Gedramatiseerde momenten worden in de choreografie gecreëerd door middel van mudra’s (symbolische handgebaren) en de positionering van de dansers – vaak in een driehoekvorm, soms op een rij, of verder verspreid van elkaar. De werelden van de drie dansers leven naast elkaar, maar niet in synchroniciteit. Elke danser beleeft haar eigen pad, doordat het drie solo’s zijn die zich tegelijkertijd afspelen. 

In het eerste deel, waarbij de westerse hedendaagse dans wordt ingezet, is er zachtheid in de bewegingen te zien met veel zwiepende armen. De bewegingen zijn zo vloeiend dat er bij mij ontspanning ontstaat, ondersteund door de soundscape.

De muziek, van Jorg Schellekens en Vidwan SV Giridhar, is een belangrijk component in de sfeerbepaling van de voorstelling. Aan het begin is een samensmelting van tijdperken muzikaal te voelen. Moderne elektronische geluiden worden aangevuld door een mannenstem die op subtiele wijze mantras lijkt te reciteren. Het hint naar oude Indiase gebeden. Het is een mooie vondst in dit cross-culturele concept. 

De dansers draperen zich aan het einde van dit deel een voor een over elkaar heen. Ze vormen een ‘stapel’ vrouwen die samen lijken te smelten. Dit is het enige moment in de voorstelling dat de dansers elkaar aanraken. Het wordt eveneens ingezet als overgang naar het tweede deel, waarbij de dansstijl verandert.
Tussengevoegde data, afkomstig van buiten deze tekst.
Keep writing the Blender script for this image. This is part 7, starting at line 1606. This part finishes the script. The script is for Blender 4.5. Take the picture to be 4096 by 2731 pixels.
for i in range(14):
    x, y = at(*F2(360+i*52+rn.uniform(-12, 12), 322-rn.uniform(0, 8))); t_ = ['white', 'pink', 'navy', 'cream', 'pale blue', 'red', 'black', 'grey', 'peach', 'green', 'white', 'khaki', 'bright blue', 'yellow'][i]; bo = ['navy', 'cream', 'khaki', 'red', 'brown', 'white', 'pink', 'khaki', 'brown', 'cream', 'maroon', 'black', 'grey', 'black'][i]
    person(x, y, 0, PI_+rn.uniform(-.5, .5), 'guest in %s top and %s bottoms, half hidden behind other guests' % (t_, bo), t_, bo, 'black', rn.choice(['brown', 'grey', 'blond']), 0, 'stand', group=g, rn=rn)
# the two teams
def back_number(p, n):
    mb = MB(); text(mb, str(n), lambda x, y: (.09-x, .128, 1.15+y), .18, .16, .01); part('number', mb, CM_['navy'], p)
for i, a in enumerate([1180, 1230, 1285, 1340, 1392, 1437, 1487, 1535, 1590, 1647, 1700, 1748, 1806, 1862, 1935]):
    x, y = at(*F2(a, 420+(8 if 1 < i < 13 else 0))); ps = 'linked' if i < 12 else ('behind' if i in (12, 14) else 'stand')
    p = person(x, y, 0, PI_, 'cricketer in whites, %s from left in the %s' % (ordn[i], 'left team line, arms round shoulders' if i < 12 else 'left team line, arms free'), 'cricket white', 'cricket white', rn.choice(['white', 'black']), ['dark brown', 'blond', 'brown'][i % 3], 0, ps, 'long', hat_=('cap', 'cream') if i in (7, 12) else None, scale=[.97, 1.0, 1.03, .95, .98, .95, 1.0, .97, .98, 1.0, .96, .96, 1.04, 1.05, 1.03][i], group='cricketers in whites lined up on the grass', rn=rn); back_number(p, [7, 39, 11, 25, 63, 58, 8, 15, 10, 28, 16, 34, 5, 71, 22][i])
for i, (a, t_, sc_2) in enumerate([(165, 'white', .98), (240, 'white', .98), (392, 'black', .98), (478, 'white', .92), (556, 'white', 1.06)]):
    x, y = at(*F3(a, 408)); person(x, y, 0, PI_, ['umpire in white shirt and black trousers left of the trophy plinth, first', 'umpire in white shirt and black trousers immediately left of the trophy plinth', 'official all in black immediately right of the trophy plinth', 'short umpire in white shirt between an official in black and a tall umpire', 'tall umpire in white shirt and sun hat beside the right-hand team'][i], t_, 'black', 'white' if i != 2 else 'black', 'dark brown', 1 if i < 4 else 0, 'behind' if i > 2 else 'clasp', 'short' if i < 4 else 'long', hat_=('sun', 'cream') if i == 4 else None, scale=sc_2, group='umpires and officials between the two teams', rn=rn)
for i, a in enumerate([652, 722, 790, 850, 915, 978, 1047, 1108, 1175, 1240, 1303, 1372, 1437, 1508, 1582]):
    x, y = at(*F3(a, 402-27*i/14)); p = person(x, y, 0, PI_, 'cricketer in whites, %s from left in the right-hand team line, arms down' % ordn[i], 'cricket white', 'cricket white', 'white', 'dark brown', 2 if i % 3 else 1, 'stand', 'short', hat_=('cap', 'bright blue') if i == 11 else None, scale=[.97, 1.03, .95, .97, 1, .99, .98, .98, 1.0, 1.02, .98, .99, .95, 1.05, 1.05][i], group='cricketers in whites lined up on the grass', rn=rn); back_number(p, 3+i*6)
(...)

Na een black-out en het herverschijnen van het licht zien we de dansers op een andere plek op het toneel. We zien Bharata Natyam, gekenmerkt door de diepe, uitgedraaide kniebuigingen, de armen opzij gestrekt met de handen in variërende mudra’s. En met snelle bewegingen.

De dansers ontdoen hun vlecht en laten hun haar los hangen aan het einde van het tweede deel. Ze bewegen zacht en gaan in een driehoeksvorm op de grond zitten waarbij ze melodieën neuriën. Vanuit een Kali perspectief zou ik op dat moment meer wilde, rauwe energie van de dansers verwachten. Maar dan bekijk ik het stuk vanuit het oogpunt dat de dansers de energie van de godin zouden belichamen en dat is niet het doel van de maker. De insteek van de choreograaf is juist wat er overblijft nadat de godin haar werk heeft gedaan. Maar wat is dat dan precies?

Gobardhan is een onderzoeker in haar kunstvorm waarbij haar persoonlijke achtergrond haar motiveert in haar professionele keuzes. Als Hindoestaanse Nederlandse vrouw zoekt ze naar het samensmelten van stijlen om uiteindelijk tot haar eigen choreografische signatuur te komen. Qua dansfusie vind ik de stijlen nog wat te veel langs elkaar heen leven om het een fusie te noemen. Ik ben wél benieuwd naar wat deze choreograaf in de toekomst nog meer gaat maken en hoe ze de thematiek en interculturele context verder zal uitwerken binnen haar eigen dansstijl.